Hardware-Aware Tensor Networks for Real-Time Quantum-Inspired Anomaly Detection at Particle Colliders

Abstract

Quantum machine learning offers the ability to capture complex correlations in high-dimensional feature spaces, crucial for the challenge of detecting beyond the Standard Model physics in collider events, along with the potential for unprecedented computational efficiency in future quantum processors. Near-term utilization of these benefits can be achieved by developing quantum-inspired algorithms for deployment in classical hardware to enable applications at the "edge" of current scientific experiments. This work demonstrates the use of tensor networks for real-time anomaly detection in collider detectors. A spaced matrix product operator (SMPO) is developed that provides sensitivity to a variety beyond the Standard Model benchmarks, and can be implemented in field programmable gate array hardware with resources and latency consistent with trigger deployment. The cascaded SMPO architecture is introduced as an SMPO variation that affords greater flexibility and efficiency in ways that are key to edge applications in resource-constrained environments. These results reveal the benefit and near-term feasibility of deploying quantum-inspired ML in high energy colliders.

Figures (9)

• Figure 1: Embedded particle MPS that represents the input to the SMPO and CSMPO models. $p_i$ refers to the physical dimension, here with a value of 3, and $b_0$ refers to the trivial bond dimension with value 1.
• Figure 2: Quantum Mutual Information between sites of the input MPS in the SMPO architecture, comparing ordering based on particle type and $p_\mathrm{T}$ (left) and spectral ordering (right).

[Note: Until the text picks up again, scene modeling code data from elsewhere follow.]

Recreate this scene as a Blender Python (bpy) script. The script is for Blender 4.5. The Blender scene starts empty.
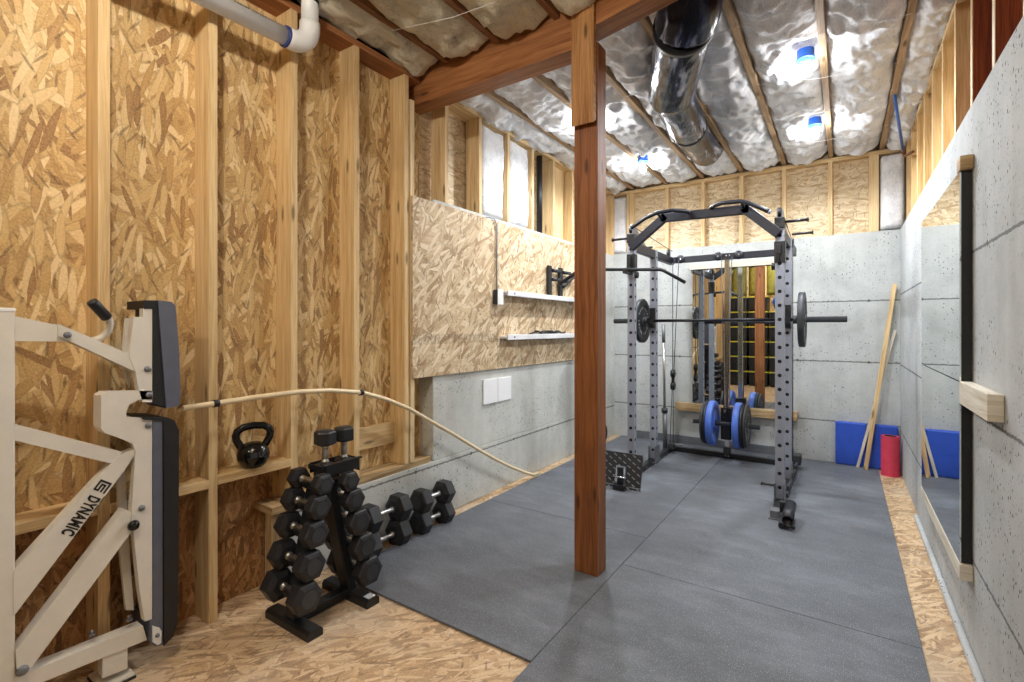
import bpy, bmesh, math, random
from mathutils import Vector, Matrix, noise
random.seed(7)
C = bpy.context.scene.collection  # noqa
PI = math.pi
# ------------------------------------------------------------------ camera maths (metres, z up, y into the room)
FPX, YAW, HOR, CX, CAMH = 492.2, math.radians(33.98), 328.0, 512.0, 1.38
FX, FY = -math.sin(YAW), math.cos(YAW)
RX, RY = math.cos(YAW), math.sin(YAW)
def wall_point(u, v, x):
    """(y, z) of a sight line where it meets the plane at this x."""
    a = (u-CX)/FPX
    dx, dy, dz = FX+a*RX, FY+a*RY, (HOR-v)/FPX
    t = x/dx
    return (dy*t, CAMH+dz*t)
def L(c):
    return tuple((x/255/12.92) if x/255 <= .04045 else (((x/255)+.055)/1.055)**2.4 for x in c)

# ------------------------------------------------------------------ material helpers
class G:
    def __init__(s, name):
        s.m = bpy.data.materials.new(name); s.m.use_nodes = True
        s.nt = s.m.node_tree; s.b = s.nt.nodes['Principled BSDF']
    def n(s, typ, ins=None, out=0, **props):
        nd = s.nt.nodes.new(typ)
        for k, v in props.items(): setattr(nd, k, v)
        for k, v in (ins or {}).items(): s.set(nd.inputs[k], v)
        return nd.outputs[out]
    def set(s, inp, v):
        if isinstance(v, bpy.types.NodeSocket): s.nt.links.new(v, inp)
        else:
            if inp.type == 'RGBA' and len(v) == 3: v = (*v, 1)
            inp.default_value = v
    def math(s, op, a, b=None, c=None, clamp=False):
        ins = {0: a}
        if b is not None: ins[1] = b
        if c is not None: ins[2] = c
        return s.n('ShaderNodeMath', ins, operation=op, use_clamp=clamp)
    def uv(s): return s.n('ShaderNodeTexCoord', out='UV')
    def mapping(s, vec, scale=(1,1,1), rot=(0,0,0), loc=(0,0,0)):
        return s.n('ShaderNodeMapping', {'Vector': vec, 'Scale': scale, 'Rotation': rot, 'Location': loc})
    def noise(s, vec, scale, detail=3, rough=.5, dist=0, out=0):
        return s.n('ShaderNodeTexNoise', {'Vector': vec, 'Scale': scale, 'Detail': detail, 'Roughness': rough, 'Distortion': dist}, out=out)
    def voro(s, vec, scale=1, out=0, rnd=1, feature='F1'):
        return s.n('ShaderNodeTexVoronoi', {'Vector': vec, 'Scale': scale, 'Randomness': rnd}, out=out, voronoi_dimensions='2D', feature=feature)
    def ramp(s, fac, stops, interp='LINEAR'):
        nd = s.nt.nodes.new('ShaderNodeValToRGB'); cr = nd.color_ramp; cr.interpolation = interp
        while len(cr.elements) < len(stops): cr.elements.new(.5)
        for e, (p, c) in zip(cr.elements, stops):
            e.position = p; e.color = (*c, 1) if len(c) == 3 else c
        s.set(nd.inputs[0], fac); return nd.outputs[0]
    def mix(s, fac, a, b, mode='MIX'):
        nd = s.nt.nodes.new('ShaderNodeMix'); nd.data_type = 'RGBA'; nd.blend_type = mode
        s.set(nd.inputs[0], fac); s.set(nd.inputs[6], a); s.set(nd.inputs[7], b); return nd.outputs[2]
    def step(s, v, lo, hi):
        return s.n('ShaderNodeMapRange', {'Value': v, 'From Min': lo, 'From Max': hi}, interpolation_type='SMOOTHSTEP')
    def sep(s, v):
        nd = s.nt.nodes.new('ShaderNodeSeparateXYZ'); s.set(nd.inputs[0], v); return nd.outputs
    def vadd(s, a, b, k):
        sc = s.n('ShaderNodeVectorMath', {0: b, 'Scale': k}, operation='SCALE')
        return s.n('ShaderNodeVectorMath', {0: a, 1: sc}, operation='ADD')
    def bump(s, h, strength=.3, dist=.01):
        s.set(s.b.inputs['Normal'], s.n('ShaderNodeBump', {'Height': h, 'Strength': strength, 'Distance': dist}))
    def done(s, col=None, rough=.6, metal=0, spec=None, **kw):
        if col is not None: s.set(s.b.inputs['Base Color'], col)
        s.set(s.b.inputs['Roughness'], rough); s.set(s.b.inputs['Metallic'], metal)
        if spec is not None: s.set(s.b.inputs['Specular IOR Level'], spec)
        for k, v in kw.items(): s.set(s.b.inputs[k.replace('_', ' ')], v)
        return s.m

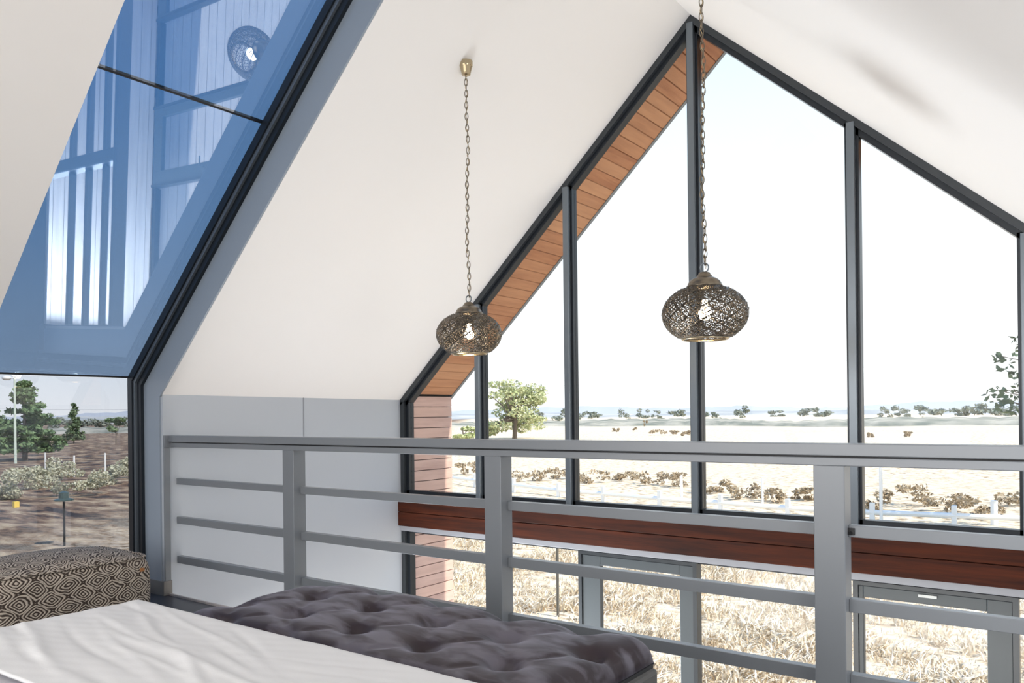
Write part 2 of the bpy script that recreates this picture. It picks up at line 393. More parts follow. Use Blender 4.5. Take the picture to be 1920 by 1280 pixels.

The use of spectral ordering ensures particles with high QMI are near each other in the SMPO structure, allowing for reduced bond dimensions to capture correlations between inputs.
• Figure 3: Diagram of the SMPO model used in this work, where $b$ refers to the bond dimension and has a value of 4, $p_i$ refers to input physical dimension with a value of 3, and $p_o$ refers to the physical output dimension with a value of 3. The shaded node refers to the site in the SMPO with a physical output leg.
• Figure 4: Diagram of the CSMPO model used in this work, where $b_1$ and $b_2$ refer to the bond dimensions of the first and second layers respectively with values $b_1$ = $b_2$ = 2, $p_i$ refers to input physical dimension with a value of 3, $p'$ refers to physical dimension of the intermediate MPS created between the two layers with a value of 3, and $p_o$ refers to the output physical dimension with a value of 3. The shaded nodes refer to the sites in the CSMPO layers with physical output legs.
• Figure 5: ROC curve for the SMPO model, indicating AUC and TPR for all four test signals. The error band reflects the ensembled performance of ten identical model trainings with different random seeds. The solid line indicates the best performing model in the ensemble.